À ce stade, la proposition de loi a franchi sans difficulté les premières étapes du parcours législatif. La prochaine est fixée au 31 mai, où les députés examineront le texte en commission des Finances. D’ici là, tout député ou membre du gouvernement peut exiger un « examen de recevabilité » financière au nom de l’article 40. Ensuite, « il appartient au président de la commission des finances de se prononcer sur leur recevabilité », est-il précisé sur le site de l’Assemblée nationale. Et le président de la « ComFi », l’insoumis Éric Coquerel, est un ardent opposant à la réforme. Les chances sont maigres, d’autant plus que pour pallier cette éventualité, le groupe LIOT a « gagé » sa proposition de loi, une stratégie qui rend plus difficile le recours à l’article 40.

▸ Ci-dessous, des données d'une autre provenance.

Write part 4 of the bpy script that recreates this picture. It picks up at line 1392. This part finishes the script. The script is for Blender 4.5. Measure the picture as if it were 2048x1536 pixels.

Réunis mardi en intergroupes, Aurore Bergé, Laurent Marcangelli (Horizons) et Jean-Paul Matteï (Modem) parviendront-ils à se mettre d’accord - cette fois ? Selon l’un d’entre eux joint par Politico, tous estiment « avoir intérêt à aller au vote, pour montrer qu’on n’est pas LFI et obliger les Républicains » à prendre position. Un vote permettrait aussi à la majorité présidentielle de balayer le procès en illégitimité de la réforme des retraites fait par ses opposants, privés de vote à l’Assemblée. Sans oublier la garantie du vote sénatorial. Mais attention : « Si les députés élus au suffrage universel direct se prononcent enfin sur cette loi, je ne vois pas comment le président Macron pourrait ne pas en tenir compte », met en garde Bertrand Pancher, en pronostiquant « un séisme politique ».